Fewer National Guard troops still watching the border

Brigadier General: Mission open-ended pending more DPS

SAN ANTONIO – Unlike the Texas Department of Public Safety troopers dispatched from across the state, Texas National Guard troops are hard to spot in the upper Rio Grande Valley.

"They are right on the river. That's why you don't see us," said Brig. Gen. Patrick Hamilton, commander of domestic operations.

Hamilton said their numbers have fluctuated since 1,000 soldiers were deployed last June for Operation Strong Safety by then - Gov. Rick Perry.  

Now it's estimated only about 200 are still watching the border.

The Legislative Budget Board last December allocated $17 million to keep the Guard there through August. The Texas Legislature will decide funding beyond that point.

State leaders said the Guard should stay until more DPS troopers are hired and trained, as well as additional cameras to monitor the border.

"I don't know how long it's going to take," Hamilton said. "We are prepared to stay as long as the governor and DPS needs us to stay there."

For now it appears their mission is open-ended, but Hamilton said every soldier in the Valley volunteered.

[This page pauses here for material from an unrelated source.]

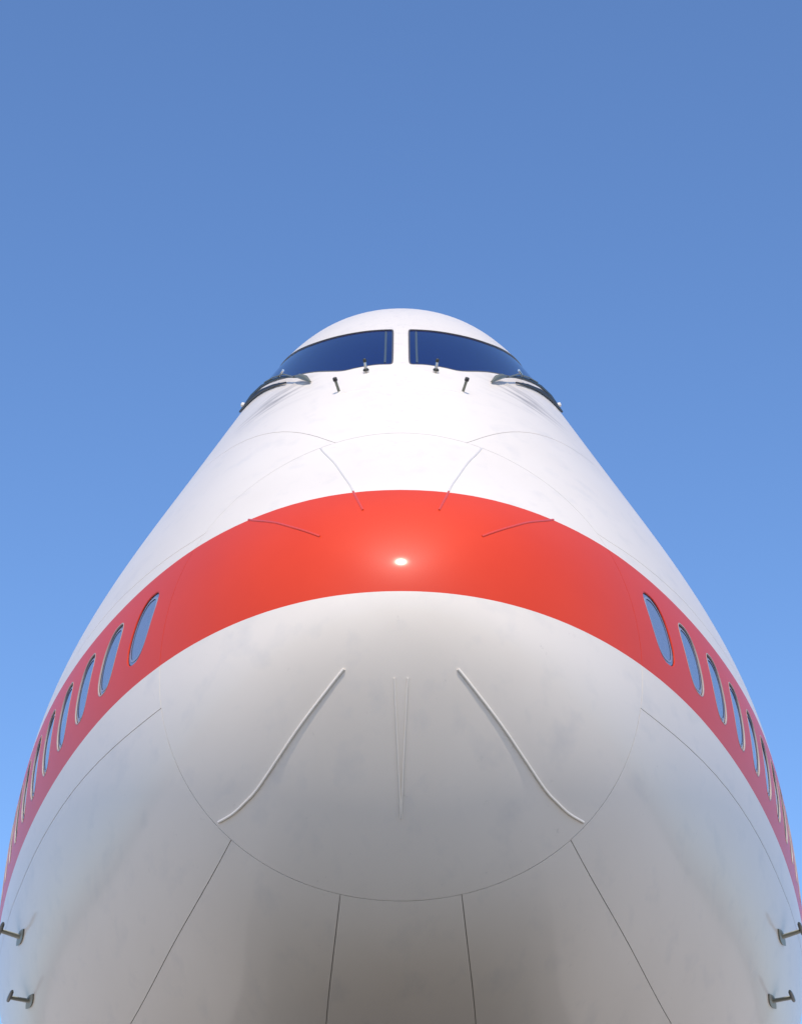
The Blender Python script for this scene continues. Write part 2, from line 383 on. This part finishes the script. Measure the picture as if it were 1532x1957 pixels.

He said if someone needs to leave, another soldier is brought in.

"We've had no shortage of people volunteering to come and serve in this mission," Hamilton said.

Unlike prior federal deployments to South Texas to support U.S. Border Patrol, Hamilton said Operation Strong Safety was triggered to back up DPS in the wake of thousands of Central American children and families pouring across the border.

Hamilton said they've not seen signs of another historic surge.

"I have no reports that would indicate that at this point," Hamilton said. "That just means we're doing our job."

Hamilton also said their job is not to militarize the border.

"Then it would be very visible and they would give us the mission to secure the border which they have not done," he said.